Oireachtas Joint and Select Committees

Wednesday, 20 September 2017

Joint Oireachtas Committee on the Eighth Amendment of the Constitution

Eighth Amendment of the Constitution: Engagement with Ms Justice Mary Laffoy, Citizens' Assembly

1:30 pm

Photo of Rónán MullenRónán Mullen (Independent) | Oireachtas source

I welcome Ms Justice Laffoy, Ms Finegan and Ms Hynes. Ms Justice Laffoy stressed that, in her view, this was a thorough process and she used the term "neutral expert witnesses". I do not understand, however, why the assembly did not set out to consider how the eighth amendment had contributed to abortion rates in Ireland being significantly lower than most countries or the very obvious reality that thousands of lives have been saved as a result of this amendment and the way it has impacted on our legal system. It did not consider that argument. I did not see that in the work of the assembly and I found it disturbing from the beginning.
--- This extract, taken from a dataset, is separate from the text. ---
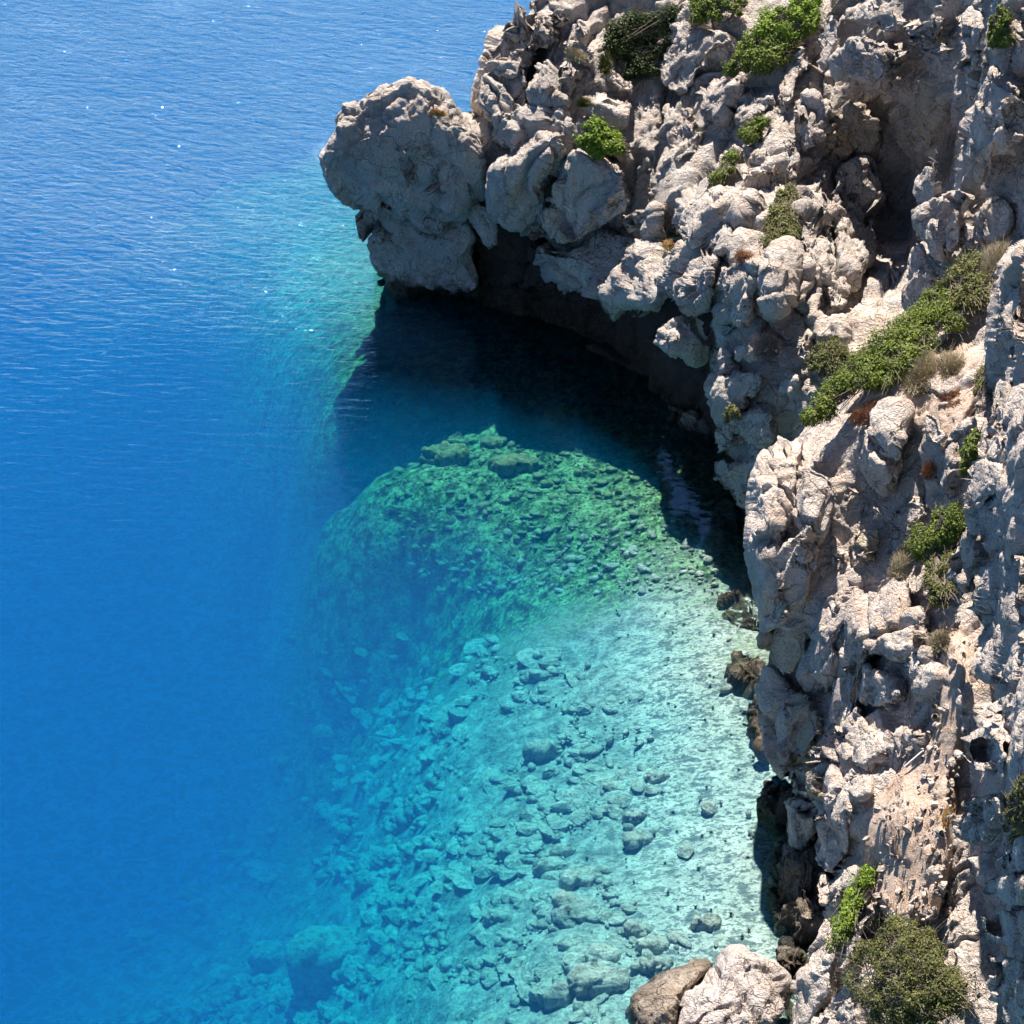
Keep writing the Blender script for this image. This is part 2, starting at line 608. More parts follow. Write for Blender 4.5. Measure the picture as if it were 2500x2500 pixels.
def water_mat():
    m, t, out = nt('sea_water')
    b = NB(t)
    x, y, z = b.sep(b.pos)
    wob = b.noise(0.03, 2)
    # wind ripples: long crested, several wavelengths
    v1 = b.mapping(math.radians(-38), (0.42, 1.0, 1))
    v2 = b.mapping(math.radians(-30), (0.48, 1.0, 1))
    v3 = b.mapping(math.radians(-4), (0.34, 1.0, 1))
    w1 = b.noise(0.75, 2, 0.5, v1, 0.5)
    w2 = b.noise(1.8, 5, 0.68, v2, 0.4)
    w3 = b.noise(2.0, 3, 0.5, v3, 0.4)
    # rougher where the wind reaches the open water, calm in the lee of the cliff
    far = b.ramp(b.math('SUBTRACT', y, b.math('MULTIPLY', x, 0.5)), 78, 112)
    lee = b.ramp(b.math('SUBTRACT', y, b.math('MULTIPLY', x, 0.7)), 66, 112, 0.10, 1.0)
    gust = b.ramp(b.noise(0.06, 3), 0.3, 0.7, 0.65, 1.25)
    hf = b.math('ADD', b.math('MULTIPLY', w1, 0.40), b.math('MULTIPLY', w2, 0.36))
    hf = b.math('MULTIPLY', hf, far)
    hn = b.math('MULTIPLY', w3, b.math('MULTIPLY', b.ramp(far, 0, 1, 0.34, 0.2), lee))
    h = b.math('MULTIPLY', b.math('ADD', hf, hn), gust)
    nrm = b.bump(h, 0.74, 1.0)
    fr = b.n('ShaderNodeFresnel'); fr.inputs[0].default_value = 1.8
    b.L(nrm, fr.inputs['Normal'])
    gl = b.n('ShaderNodeBsdfGlossy')
    gl.inputs['Roughness'].default_value = 0.04
    gl.inputs['Color'].default_value = (0.70, 0.88, 1, 1)
    b.L(nrm, gl.inputs['Normal'])
    tr = b.n('ShaderNodeBsdfTransparent')
    caust = b.math('ABSOLUTE', b.math('SUBTRACT', b.noise(2.4, 3, 0.55, b.mapping(math.radians(-8), (0.75, 1.0, 1)), 0.8), 0.5))
    cl = b.ramp(caust, 0.0, 0.08, 1.0, 0.86)  # caustic light net painted into the see-through colour of the surface
    cc = b.n('ShaderNodeCombineColor')
    for i in range(3):
        b.L(cl, cc.inputs[i])
    b.L(cc.outputs[0], tr.inputs[0])
    mx = b.n('ShaderNodeMixShader')
    b.L(fr.outputs[0], mx.inputs[0]); b.L(tr.outputs[0], mx.inputs[1]); b.L(gl.outputs[0], mx.inputs[2])
    b.L(mx.outputs[0], out.inputs['Surface'])
    ab = b.n('ShaderNodeVolumeAbsorption')
    ab.inputs['Color'].default_value = (0.0, 0.865, 0.964, 1)
    ab.inputs['Density'].default_value = 0.28
    sc = b.n('ShaderNodeVolumeScatter')
    sc.inputs['Color'].default_value = (0.0, 0.40, 1.0, 1)
    sc.inputs['Density'].default_value = 0.042
    ad = b.n('ShaderNodeAddShader')
    b.L(ab.outputs[0], ad.inputs[0]); b.L(sc.outputs[0], ad.inputs[1])
    b.L(ad.outputs[0], out.inputs['Volume'])
    return m


M_WATER = water_mat()

# ------------------------------------------------------------------ sea (closed body of water)
x0, x1, y0, y1, zb = -3000, 3000, -60, 6000, -60
V = [(x0, y0, 0), (x1, y0, 0), (x1, y1, 0), (x0, y1, 0), (x0, y0, zb), (x1, y0, zb), (x1, y1, zb), (x0, y1, zb)]
F = [(0, 1, 2, 3), (7, 6, 5, 4), (0, 4, 5, 1), (1, 5, 6, 2), (2, 6, 7, 3), (3, 7, 4, 0)]
link('sea', mk_mesh('sea', V, F, False), M_WATER, kind='structure', label='blue sea shading to turquoise over the shallow cove')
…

In respect of the neutrality of expert witnesses, there was no significant analysis of how the legalisation of abortion in other jurisdictions - particularly Britain, our nearest neighbour - has led to the, often unforeseen, widening of availability of abortion. One thinks of what Lord Steel would have put on the record. He was instrumental, as Ms Justice Laffoy will know, in the 1967 legislation in Britain. Would Ms Justice Laffoy reconsider bringing in an abortion provider like the British Pregnancy Advisory Service, BPAS, or an abortion-supporting foundation like the Guttmacher Institute instead of getting a neutral scholar to research the issue? Would she agree that those people might be experts but that they are not neutral? Was it not inevitable that they would sanitise matters, either through their coverage of the issue or through their omissions, in some way? For example, there was no detailed analysis of what happens to an unborn baby in the course of a late-term abortion or, indeed, of the dramatic incidents of incomplete late-term abortions, such as have happened in Britain over the years, where children were simply left to die. I did not find that in the thorough process which Ms Justice Laffoy argues took place. I wonder whether there is a real question about how thorough the assembly was and whether the choice of non-neutral experts, such as an abortion provider and an abortion-supporting foundation, contributed to a certain sanitisation of the issues.
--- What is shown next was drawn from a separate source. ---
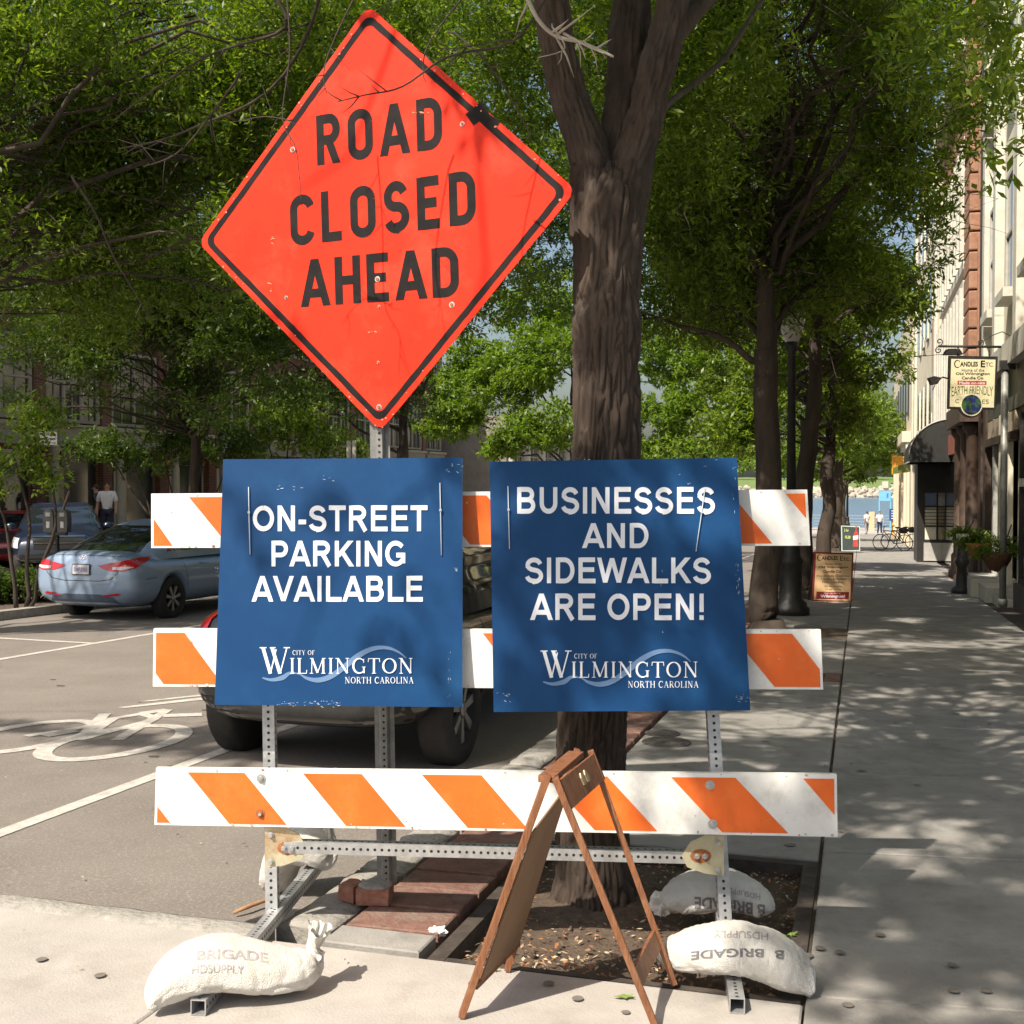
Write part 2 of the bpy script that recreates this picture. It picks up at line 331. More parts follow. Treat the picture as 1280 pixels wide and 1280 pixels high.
SG = {
 'W': (1.12, [([(.14, .97), (.40, .0)], T), ([(.40, .0), (.60, .92)], t_), ([(.46, .97), (.74, .0)], T), ([(.74, 0), (.98, .97)], t_), sf(.14, .98), sf(.48, .98, .2), sf(.98, .98, .22)]),
 'I': (.34, [([(.17, .02), (.17, .98)], T), sf(.17, .02), sf(.17, .98)]),
 'L': (.62, [([(.16, .02), (.16, .98)], T), sf(.16, .98), ([(.04, .02), (.56, .02)], .045), ([(.56, .0), (.58, .24)], .04)]),
 'M': (1.0, [([(.16, .02), (.18, .96)], t_), ([(.18, .97), (.50, .05)], T), ([(.50, .05), (.80, .97)], t_), ([(.83, .02), (.82, .98)], T), sf(.15, .02, .2), sf(.16, .98, .2), sf(.83, .02), sf(.86, .98, .2)]),
 'N': (.86, [([(.15, .02), (.15, .96)], t_), ([(.15, .97), (.70, .03)], T), ([(.70, .02), (.70, .98)], t_), sf(.15, .02, .2), sf(.12, .98, .2), sf(.70, .98, .2)]),
 'G': (.84, [(arc(.44, .5, .34, .47, 42, 318, 18), [.05]+[.05+.075*math.sin(math.pi*i/18) for i in range(1, 18)]+[.05]), ([(.70, .03), (.70, .42)], .10), sf(.70, .43, .22), ([(.69, .70), (.70, .95)], .04)]),
 'T': (.72, [([(.36, .02), (.36, .97)], T), sf(.36, .02), ([(.04, .965), (.68, .965)], .045), ([(.05, .98), (.03, .74)], .04), ([(.67, .98), (.69, .74)], .04)]),
 'O': (.88, [(arc(.44, .5, .35, .46, 90, 450, 28), [.045+.075*abs(math.sin(math.pi*2*i/28)) for i in range(29)])]),
 'C': (.78, [(arc(.44, .5, .34, .47, 40, 318, 18), [.05]+[.05+.075*math.sin(math.pi*i/18) for i in range(1, 18)]+[.05]), ([(.69, .70), (.70, .95)], .04)]),
 'R': (.74, [([(.15, .02), (.15, .98)], T), sf(.15, .02), sf(.10, .98, .2), ([(.15, .95), (.36, .95)]+arc(.36, .73, .20, .22, 90, -90)+[(.15, .51)], .06), ([(.36, .5), (.66, .03)], T), sf(.68, .02, .16)]),
 'H': (.84, [([(.15, .02), (.15, .98)], T), ([(.69, .02), (.69, .98)], T), ([(.15, .52), (.69, .52)], .05), sf(.15, .02), sf(.15, .98), sf(.69, .02), sf(.69, .98)]),
 'A': (.80, [([(.12, .02), (.39, .97)], t_), ([(.39, .98), (.68, .02)], T), ([(.22, .35), (.57, .35)], .045), sf(.12, .02, .2), sf(.68, .02)]),
 'Y': (.76, [([(.12, .97), (.38, .47)], T), ([(.38, .47), (.64, .97)], t_), ([(.38, .02), (.38, .5)], T), sf(.38, .02), sf(.12, .98, .2), sf(.64, .98, .2)]),
 'F': (.60, [([(.16, .02), (.16, .98)], T), sf(.16, .02), ([(.06, .96), (.55, .96)], .05), ([(.16, .52), (.42, .52)], .05), ([(.54, .98), (.55, .76)], .04)]),
 ' ': (.32, [])}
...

Finally, I found it disturbing to watch members of the assembly asking the most basic of questions at pretty much the last moment - questions in respect of how a late-term abortion is carried out, for example - before then going on to vote for far-reaching recommendations. Surely such a sad and tragic spectacle did not escape Ms Justice Laffoy's notice. Supplementary to that, is she aware of any lobbying, or any attempts within the group, to encourage other members to take a particular view of the facts? I would be grateful for anything she has to report to us on that. I thank her very much for her time here this afternoon.